Originally scheduled to take effect on February 1, the new rule would not affect private citizens seeking to drop off trash directly at the landfill or its transfer stations, and commercial haulers would still be able to have access every Saturday from 7:45-11 a.m. between Memorial Day and Labor Day.
But when it was revealed that local haulers had not been consulted in the drafting of this plan, District 7 Legislator Leni Binder – who wasn’t against the change – angrily criticized the lack of input.
When County Manager David Fanslau said it was a matter of high overtime costs (around $22,000 a month), Committee Chair and District 2 Legislator Kathy LaBuda asked Binder if the inclusion of haulers’ concerns would really have changed her mind.
“That’s not the issue,” Binder replied.
“They’re not the policymakers,” said LaBuda of the haulers, only one of whom was in the room that day. “We are.”
“Shame on us for not listening to our constituents,” Binder shot back. “… Once again, I am uncomfortable with the process.”
The resolution was ultimately amended to enact the rule on February 15 in order to give haulers time to prepare and comply, but both Binder and District 9 Legislator Alan Sorensen (both Republicans) voted against the new rule.
However, since Democrats LaBuda, District 4 Legislator Jonathan Rouis and District 3 Legislator Elwin Wood voted for it, the measure was sent on to the full Legislature for its vote this Thursday.
• During the Public Works Committee meeting, Sorensen – in whose district the landfill is situated – expressed concern over a proposed $25,000 study by Public Financial Management to analyze the costs and benefits of expanding the landfill.
Sorensen perceived a conflict of interest in the company’s plan to utilize DPW staff in determining its recommendations, which was met with a rebuke by LaBuda.
“You don’t know their position on whether they want to expand the landfill or not,” she told Sorensen of DPW employees.

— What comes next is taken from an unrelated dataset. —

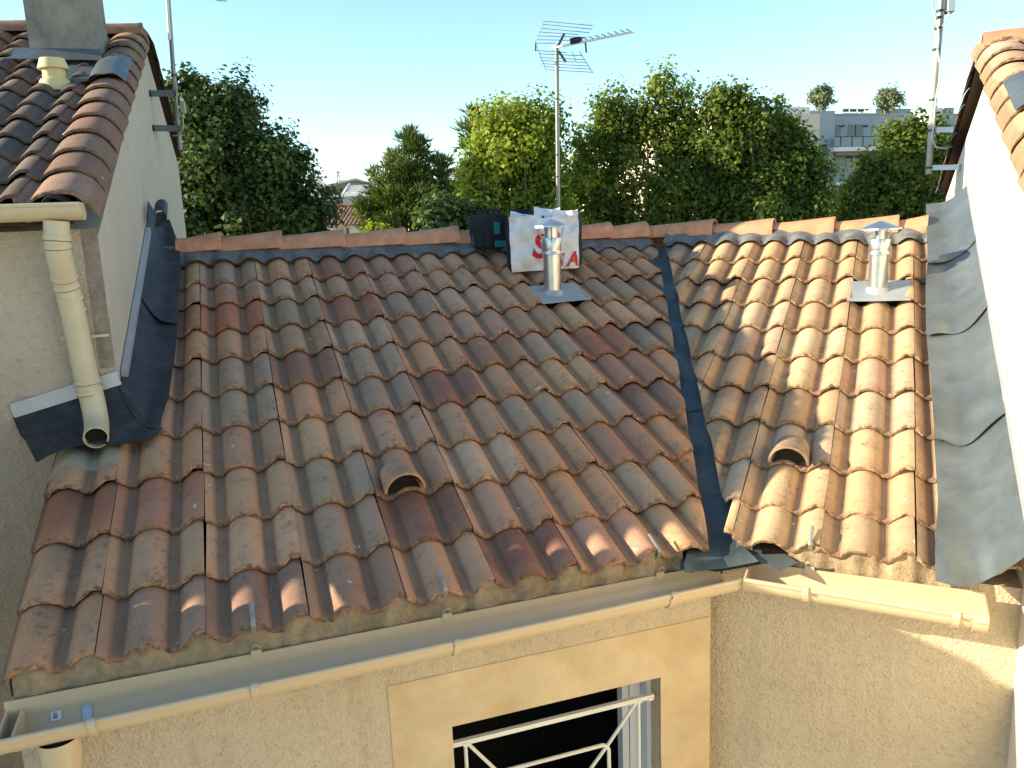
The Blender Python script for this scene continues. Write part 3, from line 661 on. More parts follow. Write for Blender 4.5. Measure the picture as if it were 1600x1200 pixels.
# chimney
ca, ct = LR.hit(44, 92); cb, ct2 = LR.hit(157, 84); cz0 = 0
cc = (LR.pt(ca, ct)+LR.pt(cb, ct2))/2; cw = abs(cb-ca)/2; cd = .32
MB().box(cc+bk*cd+A(0, 0, .75), LHf.r*cw, bk*cd, A(0, 0, 1.2)).obj('chimney', M['chimney'], lh)
ap = [[cc-LHf.r*(cw+.10)+LHf.n*.012+A(0, 0, .05), cc+LHf.r*(cw+.02)+LHf.n*.012+A(0, 0, .05)], [LR.pt(ca-.1, max(ct, ct2)+.02, .02), LR.pt(cb+.04, max(ct, ct2)+.02, .02)], [LR.pt(ca-.15, max(ct, ct2)+.07, .012), LR.pt(cb+.06, max(ct, ct2)+.07, .012)]]
MB().sheet(ap, .004).obj('chimney_flashing', M['lead'], lh, smooth=True, ang=60)
# crumpled lead over the rake beside the chimney
rows = []; ta = LR.hit(190, 120)[1]
for i in range(9):
    t_ = ta+.05-i*.085
    rows.append([LR.pt(x, t_, rake_prof(min(max(x, -.18), .13))-HB+.016+.006*sin(i*2.1+x*40)) for x in [-.34, -.27, -.2]+RX[2:15]])
MB().sheet(rows, .003).obj('rake_flashing', M['lead'], lh, smooth=True)
# plastic vent terminal
va, vt = LR.hit(85, 122, 0)
vb = LR.pt(va, vt, -.03)
MB().lathe(vb, [(.10, -.06), (.10, .0), (.088, .02), (.073, .026), (.073, .085), (.096, .085), (.10, .087), (.078, .155), (.071, .155), (.07, .09)], 20).obj('vent_terminal', M['vent'], lh, smooth=True, ang=35)
# gutter and downpipe of the left house
def lgut(a0, a1, zf, w=.13, off=.13):
    rows = []; 
    for a in (a0, a1): rows.append([LHf.pt(a, zf-w*.5*.98*sin(pi*k/12), off+w/2-w/2*cos(pi*k/12)) for k in range(13)])
    g_ = MB().sheet(rows, .004); g_.tube([LHf.pt(a0, zf+.004, off+w), LHf.pt(a1, zf+.004, off+w)], .0105, 10)
    return g_.obj('gutter', M['gutter_l'], lh, smooth=True, ang=50)
gzl = LHf.hit(64, 322, .26)[1]; gae = LHf.hit(126, 330, .26)[0]
lg = lgut(-5.8, gae, gzl)
w = .13; pts = [LHf.pt(gae, gzl+.012, .12)]+[LHf.pt(gae, gzl-.069*sin(pi*k/10), .195-.069*cos(pi*k/10)) for k in range(11)]+[LHf.pt(gae, gzl+.012, .272)]
n = len(pts); dd = LHf.r*.004
MB().add([p-dd for p in pts]+[p+dd for p in pts], [tuple(range(n)), tuple(range(2*n-1, n-1, -1))]+[(i, (i+1) % n, n+(i+1) % n, n+i) for i in range(n)]).obj('end_cap', M['gutter_l'], lg)
for px in (38,):
    a = LHf.hit(px, 335, .26)[0]; rows = [[LHf.pt(a+da, gzl-.07*sin(pi*k/12), .195-.07*cos(pi*k/12)) for k in range(13)] for da in (-.01, .01)]
    MB().sheet(rows, -.003).obj('gutter_clip', M['gutter_l'], lg, smooth=True)
def L3(px, py, d): a, z = LHf.hit(px, py, d); return LHf.pt(a, z, d)
pp = [L3(88, 345, .195), L3(89, 378, .195), L3(92, 398, .185), L3(97, 420, .14), L3(103, 445, .10), L3(108, 462, .085), L3(141, 618, .075)]
dp = MB().tube(pp, .056, 18).obj('downpipe', M['gutter_l'], lh, smooth=True, ang=50)
s0 = L3(141, 616, .075); zq = A(0, 0, 1); nq = LHf.n
s0 = L3(139.5, 604, .075); mo = L3(150, 684, .25); mv = mo-s0; lat = rL_*(mv@rL_); dz = -mv[2]; dn = mv@nq
e = [s0, s0+lat*.2-zq*dz*.35, s0+lat*.4-zq*dz*.62+nq*dn*.07, s0+lat*.6-zq*dz*.80+nq*dn*.26, s0+lat*.8-zq*dz*.92+nq*dn*.58, mo]
MB().tube(e, .058, 18, cap=False).obj('shoe', M['gutter_l'], dp, smooth=True)
dirs = (e[-1]-e[-2])/np.linalg.norm(e[-1]-e[-2])
MB().lathe(e[-1], [(.058, 0), (.052, .001), (.05, -.06)], 20, axis=dirs).obj('shoe_rim', M['gutter_l'], dp, smooth=True, ang=30)
MB().lathe(e[-1]-dirs*.03, [(0, 0), (.055, 0)], 20, axis=dirs).obj('shoe_hole', M['dark'], dp)
for px, py, dd_, R in ((90, 372, .195, .056), (90.5, 384, .19, .0545), (100, 432, .125, .0565), (104, 447, .10, .056), (108.5, 466, .085, .056), (113, 486, .082, .0545), (136, 596, .077, .056), (140, 612, .075, .0575)):
    i = min(range(len(pp)-1), key=lambda q: abs(np.linalg.norm(L3(px, py, dd_)-(pp[q]+pp[q+1])/2))); dr = (pp[i+1]-pp[i])/np.linalg.norm(pp[i+1]-pp[i])
    c = L3(px, py, dd_); c = pp[i]+dr*((c-pp[i])@dr)
    MB().lathe(c, [(R-.002, -.013), (R+.0045, -.012), (R+.0045, .010), (R-.002, .011)], 20, axis=dr).obj('pipe_collar', M['gutter_l'], dp, smooth=True)
    MB().lathe(c+dr*.013, [(R+.002, -.0015), (R+.002, .0015)], 20, axis=dr).obj('joint_line', M['joint'], dp, smooth=True)
MB().bar(L3(99, 529, .02), L3(99, 529, .06), .02, .02).obj('pipe_clip', M['gutter_l'], dp)
MB().bar(L3(160, 524, .03)-rL_*.05, L3(160, 524, .03)+rL_*.03, .02, .014).obj('pipe_clip', M['gutter_l'], dp)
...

“I don’t want to put them in that position,” replied Sorensen.
Rouis, however, said he perceived the same conflict with legislators and called for confidence to be placed in county employees.
“We’re hiring the right guys,” Rouis remarked. “. . . Allow them to do their job.”
Sorensen was not dissuaded, arguing that landfill studies must be conducted as objectively and transparently as possible.
“I think we have to look very carefully at assumptions,” he said.
• Sorensen again tangled with Rouis during the Executive Committee meeting, which Rouis chairs.
Without warning, Sorensen introduced a resolution calling for the full Legislature meeting (typically held the third Thursday of every month at 2 p.m.) to be rescheduled to 6 p.m. to accommodate those in the public with day jobs.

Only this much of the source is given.